Huang: Stephen Colbert said that at least half this book is going to be good, because he knows one of you. Was he being facetious, or does he only know one of you?

Yorton: He knows [Leonard]; he doesn’t know me. What are you gonna do?

Leonard: Yeah. Stephen was in my very first cast as a producer at Second City. He was my wife’s roommate in college. We got engaged at his rehearsal dinner. He’s a great old friend and an amazing Second City success story, someone who so embodies this work. Tina Fey is another. They both really believe in improvisation and took it with them. If you look at Colbert’s staff, it’s a lot of Second City people. Same with Tina, when she was on 30 Rock and Unbreakable Kimmy Schmidt….

One of the things that’s interesting about Second City is that we let talent go.
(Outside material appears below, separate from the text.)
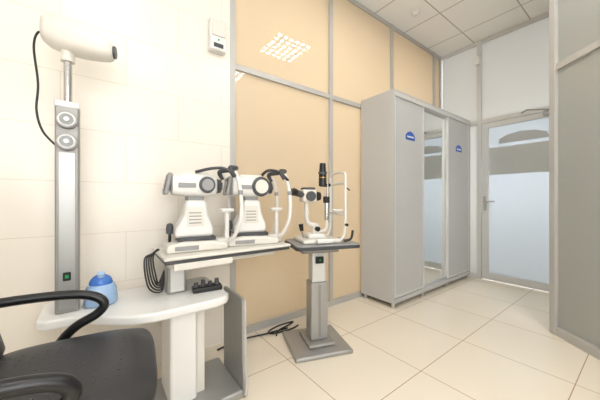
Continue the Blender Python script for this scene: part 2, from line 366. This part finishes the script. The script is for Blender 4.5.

In an ensemble, that’s just fine, because the ensemble is already there. Sometimes when it’s a team, it’s like, “Oh, the team falls apart.” No, this is never falling apart. We’ve never closed, for 56 years…. The show has just kept going on and morphing into the next Second City ensemble. That’s why so many people who are so proud of calling themselves alumni of the Second City know that’s a very rare group that they’re a part of.